In the future, I would like to see more articles that focus on the social impact teaching can have and to see in what way teaching can make a contribution to the world in a broader sense. Moreover, I would like to have more articles about 21st-century education because I think that’s where the future lies – not stuffing your head with data and rules, but seeing learning as a way to enhance creativity, collaboration and transferable skills.

  • What’s your favorite S-Bahn accessible local hike?

The southeast of Berlin is very pretty. If you go to Rahnsdorf on the S3 and walk towards Wilhelmshagen, you can see New Venice with its little canals and villas (some call it Rahniwood because it is as fancy as it gets around here).
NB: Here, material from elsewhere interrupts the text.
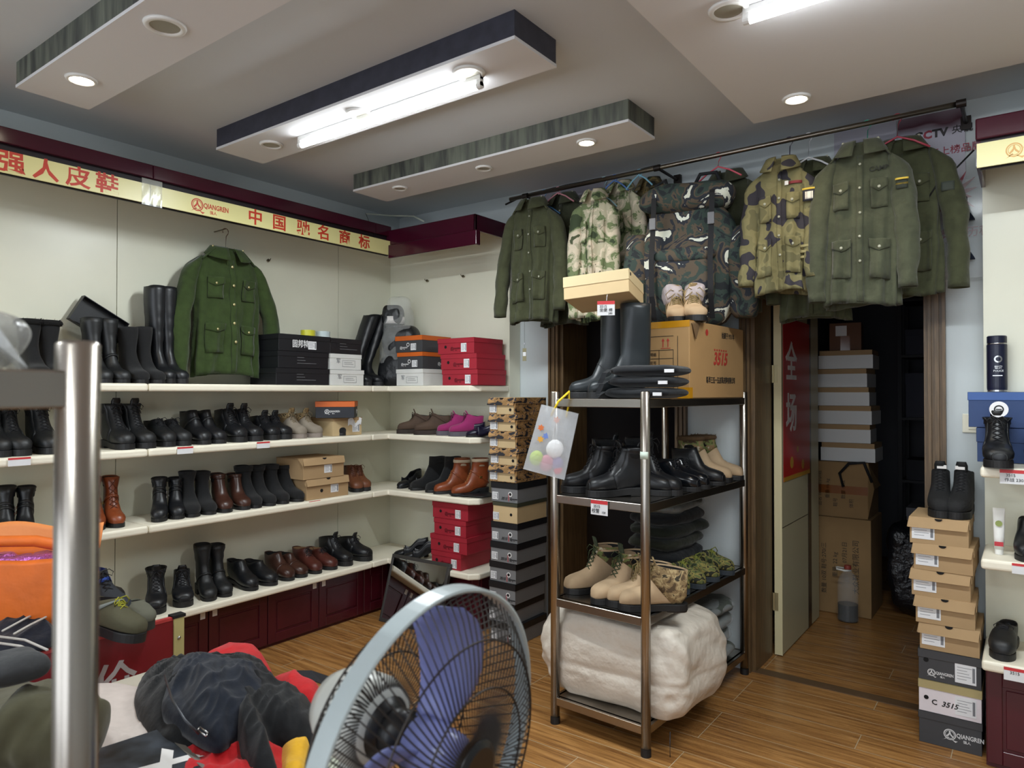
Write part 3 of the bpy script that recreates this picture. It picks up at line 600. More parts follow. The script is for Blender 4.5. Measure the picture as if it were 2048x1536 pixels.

From there, you can walk on through the forest all the way to the Woltersdorfer Schleuse (floodgate). There is a belvedere with a great view there, as well as some gemütlich beer gardens and a historical train taking you back to the S-Bahn. Beautiful on a summer Sunday!

  • Question from Tia: I would like to ask what Sandra sees as the biggest challenge of teaching in Berlin, and what solution or change she would like to see (in an ideal world). 

Well, one of the challenges of being a freelancer in Berlin (and in fact, Germany) is the bewildering amount of paperwork you have to deal with. That is something which could definitely be simplified, especially for non-native speakers of German. My suggestion is to ask a German freelancer to help see you through that maze. Luckily, there are plenty of meetups for that purpose. Another thing is having to get your own insurance, which is more expensive for freelancers than for employees – although it does not have to be. I know someone who works as a voice actor for Deutsche Welle, and he is a freelancer, but Deutsche Welle pays for his insurance. So it is possible and should be more common. Last but not least, to put an end to time-consuming commuting, schools should book teachers for more than one or two units at a time. Some people work for two or three full days per week for the same company, and that makes much more sense than having to travel all over the place.